Tektronix 071-0590-00 Confidence Level in BER Measurement, Stress Testing, Additional Reading

BERT Primer

Confidence Level in BER Measurement

At first glance, one might think that the BER is known after receiving just one bit error. It would be expressed as 1 over the total number of bits received. But how do we know what the “true” BER is? After all, the first errored bit could have been just a freak “glitch”. In reality, from a statistical confidence point of view, we must measure long enough to get many errors. This could take a very long time.

Confidence Requires Collecting Many Errors

If the transmission system had a true BER of 10-12, and we were running at 100 Mb/s, the average time between errors would be 10,000 seconds. At 3600 seconds in an hour, the average time between errors would be nearly 3 hours! We need more than just one “error event” to have any confidence at all in stating an “error rate”. Also, the more errors we accumulate, the greater our confidence level that the BER measurement is truly representative of the device under test.
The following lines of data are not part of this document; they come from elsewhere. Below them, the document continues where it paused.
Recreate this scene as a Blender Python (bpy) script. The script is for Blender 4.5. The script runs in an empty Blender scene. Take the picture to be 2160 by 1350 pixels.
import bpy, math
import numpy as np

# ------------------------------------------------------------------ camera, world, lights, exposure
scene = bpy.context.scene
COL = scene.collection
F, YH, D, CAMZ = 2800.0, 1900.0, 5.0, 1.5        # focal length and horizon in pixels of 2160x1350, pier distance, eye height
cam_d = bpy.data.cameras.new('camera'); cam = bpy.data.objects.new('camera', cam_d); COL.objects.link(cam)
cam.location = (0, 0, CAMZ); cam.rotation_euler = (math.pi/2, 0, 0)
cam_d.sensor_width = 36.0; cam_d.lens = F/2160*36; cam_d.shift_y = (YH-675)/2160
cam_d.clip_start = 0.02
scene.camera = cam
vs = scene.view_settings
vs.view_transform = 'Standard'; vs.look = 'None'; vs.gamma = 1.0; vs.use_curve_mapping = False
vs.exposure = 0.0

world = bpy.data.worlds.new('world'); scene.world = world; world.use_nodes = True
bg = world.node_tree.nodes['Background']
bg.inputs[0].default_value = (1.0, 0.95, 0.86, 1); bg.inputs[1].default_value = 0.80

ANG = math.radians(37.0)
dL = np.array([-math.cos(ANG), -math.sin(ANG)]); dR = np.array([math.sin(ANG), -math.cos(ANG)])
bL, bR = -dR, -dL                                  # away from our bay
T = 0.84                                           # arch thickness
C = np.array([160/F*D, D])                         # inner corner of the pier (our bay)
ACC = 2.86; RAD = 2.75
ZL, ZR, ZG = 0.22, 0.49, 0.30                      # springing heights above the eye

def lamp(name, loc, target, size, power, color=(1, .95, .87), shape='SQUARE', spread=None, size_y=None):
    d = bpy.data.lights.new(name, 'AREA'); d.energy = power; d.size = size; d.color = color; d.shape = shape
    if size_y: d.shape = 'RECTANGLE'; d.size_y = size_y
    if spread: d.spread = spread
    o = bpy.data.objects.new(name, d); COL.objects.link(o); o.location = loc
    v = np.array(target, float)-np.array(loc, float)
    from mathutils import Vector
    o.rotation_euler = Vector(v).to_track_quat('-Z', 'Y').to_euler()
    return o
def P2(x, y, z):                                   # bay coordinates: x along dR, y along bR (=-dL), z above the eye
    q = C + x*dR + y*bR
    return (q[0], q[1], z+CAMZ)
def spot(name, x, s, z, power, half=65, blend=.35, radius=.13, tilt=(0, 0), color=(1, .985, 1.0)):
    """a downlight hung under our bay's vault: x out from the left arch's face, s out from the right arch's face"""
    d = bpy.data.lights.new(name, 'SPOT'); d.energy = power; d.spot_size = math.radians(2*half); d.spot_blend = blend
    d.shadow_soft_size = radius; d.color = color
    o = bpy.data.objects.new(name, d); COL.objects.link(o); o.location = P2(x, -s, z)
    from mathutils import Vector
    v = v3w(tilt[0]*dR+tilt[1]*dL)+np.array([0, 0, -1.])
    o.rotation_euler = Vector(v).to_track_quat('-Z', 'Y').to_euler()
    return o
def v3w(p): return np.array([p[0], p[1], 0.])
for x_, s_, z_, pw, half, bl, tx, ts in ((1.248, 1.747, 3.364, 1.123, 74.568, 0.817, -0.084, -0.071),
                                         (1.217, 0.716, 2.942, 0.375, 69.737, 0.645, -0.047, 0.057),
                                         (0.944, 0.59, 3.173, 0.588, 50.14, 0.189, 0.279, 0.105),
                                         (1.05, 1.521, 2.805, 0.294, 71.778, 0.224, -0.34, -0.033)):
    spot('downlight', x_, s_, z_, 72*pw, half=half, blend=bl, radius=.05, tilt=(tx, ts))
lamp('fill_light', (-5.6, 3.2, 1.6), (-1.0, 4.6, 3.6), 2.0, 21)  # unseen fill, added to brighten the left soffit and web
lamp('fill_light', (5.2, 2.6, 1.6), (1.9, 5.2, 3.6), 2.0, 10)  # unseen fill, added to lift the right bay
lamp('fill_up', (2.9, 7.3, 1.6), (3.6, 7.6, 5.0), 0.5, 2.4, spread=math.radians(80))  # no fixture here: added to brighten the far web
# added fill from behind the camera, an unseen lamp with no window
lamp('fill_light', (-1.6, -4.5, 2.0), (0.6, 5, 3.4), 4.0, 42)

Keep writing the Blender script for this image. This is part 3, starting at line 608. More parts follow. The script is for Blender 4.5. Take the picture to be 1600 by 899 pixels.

For a Poisson distribution of errors , BER accuracy is 1 over the square root of the number of errors. An accuracy of 5% requires 400 errors to have been counted. Conversely, for 95% confidence that an error rate is less than some limit, the DUT must be error free for three times the reciprocal of that limit. For example, to assure an error rate less than 10 per hour, the test must run error free for 0.3 hours.

Additional Reading

Dr. Dan Wolaver has written an excellent article on confidence levels in BER measurements titled: “Measure Error Rates Quickly and Accurately".

The article appears later in this section on BERT Technology/ Technical Articles.

Stress Testing

Test times can be dramatically reduced in BER measurement by stressing the device under test to increase errors. This is done by either:

*Adding Attenuation

*Adding Jitter

*Adding Noise

Attenuation degrades S/N (signal-to-noise) ratio, and thus reduces the size of the data “eye” in amplitude. Adding jitter on the clock (modulating the clock period, causing the clock edge to jump around) effectively reduces the data “eye” in width. A third technique is to add noise, which also degrades S/N. Any of these methods will increase the BER in a known way which allows extrapolation of what the error rate would be without stress. Measuring BER in the presence of added stress is an essential technique in testing high quality (very low error rate) systems quickly.